Over the course of the first season, Jane struggles to create workable boundaries between the parts of her life that are personal and the parts that are fodder for stories, gradually developing her voice as a writer and finding the kind of work that she’s best at. And when at the end of the first season she’s offered a splashy new job at an up-and-coming political news site, Incite, she leaves the warm embrace of Scarlet to create her own vertical.

It’s all a little bit irritatingly smooth sailing for Jane, a little bit “Rory Gilmore talking her way into a job at a newspaper that isn’t even hiring out of sheer moxie.” Professional success seems to come to Jane so easily that it’s hard to root for her wholeheartedly — which is why it’s so satisfying when episode two of the second season sees her fired from Incite.

Jane’s firing is a nicely developed mini-arc, one in which neither she nor her new employer is entirely at fault: Jane writes a sympathetic profile of a Miki Agrawal-like CEO, and her new editor turns it into a hatchet job behind Jane’s back. Jane calls the CEO to apologize, and her apology leaks to the web and becomes a meme; when Incite sends her onto TV to apologize for the apology, Jane ends up doubling down on her stance and throwing Incite under the bus.

There’s a careful distribution of blame here: It’s gross of Incite to edit Jane’s piece so dramatically behind her back, but Jane’s decision to publicly criticize her new employer is far from professional.

So when Jane’s Incite editor calls her into her office the next day to say, “I made a mistake thinking you would be a good fit at Incite,” the move feels deeply earned. (Such a brutal kissoff line! So unambiguously dismissive!) It’s a real failure for Jane, finally, after a season of nothing but wins for her, and while it’s not entirely her fault, she bears enough responsibility for the weight of it to land.

The move also frees up Jane to go back to Scarlet, as we all know she will eventually, just as we all know that the main girl and the main guy will end up together at the end of a traditional romantic comedy: If Jane is one of our leading ladies, then Scarlet is her love interest, and their relationship is our will-they-won’t-they.

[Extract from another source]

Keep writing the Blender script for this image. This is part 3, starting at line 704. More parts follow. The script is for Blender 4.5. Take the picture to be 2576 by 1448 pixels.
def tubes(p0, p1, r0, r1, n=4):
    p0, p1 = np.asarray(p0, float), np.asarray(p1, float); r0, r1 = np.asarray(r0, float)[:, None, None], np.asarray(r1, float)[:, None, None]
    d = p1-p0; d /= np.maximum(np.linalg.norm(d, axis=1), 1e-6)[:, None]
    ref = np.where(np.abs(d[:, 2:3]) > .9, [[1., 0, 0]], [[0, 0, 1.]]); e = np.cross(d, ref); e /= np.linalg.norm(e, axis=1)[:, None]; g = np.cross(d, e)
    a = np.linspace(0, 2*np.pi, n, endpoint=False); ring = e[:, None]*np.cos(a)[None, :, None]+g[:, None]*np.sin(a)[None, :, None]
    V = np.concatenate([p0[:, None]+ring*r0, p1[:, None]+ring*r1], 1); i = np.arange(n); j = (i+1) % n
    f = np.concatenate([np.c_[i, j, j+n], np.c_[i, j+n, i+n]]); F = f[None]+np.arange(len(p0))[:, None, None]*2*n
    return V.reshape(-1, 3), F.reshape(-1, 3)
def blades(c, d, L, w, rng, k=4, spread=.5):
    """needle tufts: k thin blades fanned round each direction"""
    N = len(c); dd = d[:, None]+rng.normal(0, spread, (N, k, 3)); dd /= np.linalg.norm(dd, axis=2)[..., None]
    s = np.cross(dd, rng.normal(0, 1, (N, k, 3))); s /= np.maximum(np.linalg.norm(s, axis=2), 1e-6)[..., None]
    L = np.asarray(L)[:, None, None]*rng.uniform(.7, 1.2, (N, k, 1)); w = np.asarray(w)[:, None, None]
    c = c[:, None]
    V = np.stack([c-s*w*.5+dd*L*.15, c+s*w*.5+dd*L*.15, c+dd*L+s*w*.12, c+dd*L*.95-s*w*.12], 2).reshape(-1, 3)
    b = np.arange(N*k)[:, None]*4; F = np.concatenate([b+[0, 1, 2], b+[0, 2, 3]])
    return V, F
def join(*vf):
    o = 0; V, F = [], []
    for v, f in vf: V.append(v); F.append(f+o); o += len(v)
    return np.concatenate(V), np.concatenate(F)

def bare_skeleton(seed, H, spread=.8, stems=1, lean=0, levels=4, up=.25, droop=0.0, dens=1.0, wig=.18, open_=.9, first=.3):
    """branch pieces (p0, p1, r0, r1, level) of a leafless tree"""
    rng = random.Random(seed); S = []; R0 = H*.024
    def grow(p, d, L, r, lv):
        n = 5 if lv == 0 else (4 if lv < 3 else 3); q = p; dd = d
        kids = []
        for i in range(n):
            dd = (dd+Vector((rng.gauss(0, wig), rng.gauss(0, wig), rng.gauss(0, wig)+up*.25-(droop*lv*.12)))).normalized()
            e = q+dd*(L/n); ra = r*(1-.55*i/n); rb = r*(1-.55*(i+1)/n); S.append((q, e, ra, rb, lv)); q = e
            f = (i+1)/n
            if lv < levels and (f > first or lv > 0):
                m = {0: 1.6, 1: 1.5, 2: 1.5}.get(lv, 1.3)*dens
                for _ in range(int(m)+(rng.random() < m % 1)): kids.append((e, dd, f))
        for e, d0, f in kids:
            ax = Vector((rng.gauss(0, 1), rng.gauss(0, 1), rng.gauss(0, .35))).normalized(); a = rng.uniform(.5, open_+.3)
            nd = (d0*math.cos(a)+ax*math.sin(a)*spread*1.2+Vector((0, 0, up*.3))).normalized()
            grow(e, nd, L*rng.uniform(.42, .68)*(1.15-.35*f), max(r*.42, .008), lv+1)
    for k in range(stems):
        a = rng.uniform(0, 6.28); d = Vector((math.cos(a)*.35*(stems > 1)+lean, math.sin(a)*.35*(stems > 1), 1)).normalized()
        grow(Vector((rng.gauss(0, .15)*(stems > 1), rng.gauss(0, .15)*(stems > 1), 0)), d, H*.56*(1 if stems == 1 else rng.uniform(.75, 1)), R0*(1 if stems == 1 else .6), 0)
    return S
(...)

But a really compelling will-they-won’t-they needs some juicy dramatic tension, and if Jane had ended up going right back to Scarlet, as she decided she would try to toward the end of this week’s episode, it would have felt disappointing. They just had their breakup! This is the chance to draw out the pining, to let things simmer at a slow burn.

And luckily for us, omniscient Scarlet editor Jacqueline (Melora Hardin) thinks so too.

“You have some growing up to do, Jane,” Jacqueline says when Jane approaches her to ask for her job back. “You need to live in this failure. You can’t be afraid of it.”

“I’m not here because I’m afraid,” Jane protests. “I’m here because I love Scarlet.”

“I think, if you’re really being honest with yourself, it’s both,” Jacqueline replies.

The scene plays exactly like the classic romcom staple where someone has foolishly broken up with their true love and then, realizing their mistake, tries to fix it (“I’m not here because I’m afraid! I’m here because I love you!”) — but the other person realizes that the timing isn’t quite right yet.

It’s very Michael telling Jane that he doesn’t want to be her safety choice on Jane the Virgin; very Sally telling Harry that he doesn’t really love her, he’s just afraid of being lonely. It’s a classic beat in the will-they-won’t-they — it’s just that here, the love story is the job.

That The Bold Type is willing to let the careers of its three heroines be their love stories, to fully center their ambition and their professional growth as the most important part of their character arcs, is what makes it feel so fresh and so compelling. And the fact that it finally seems willing to make all three of those career arcs messy and complicated and fraught has made the second season, so far, even better than the first.

The Bold Type airs Tuesdays at 9 pm Eastern on Freeform. The first season plus the first three episodes of the second season are currently available to stream on Hulu and Freeform.com.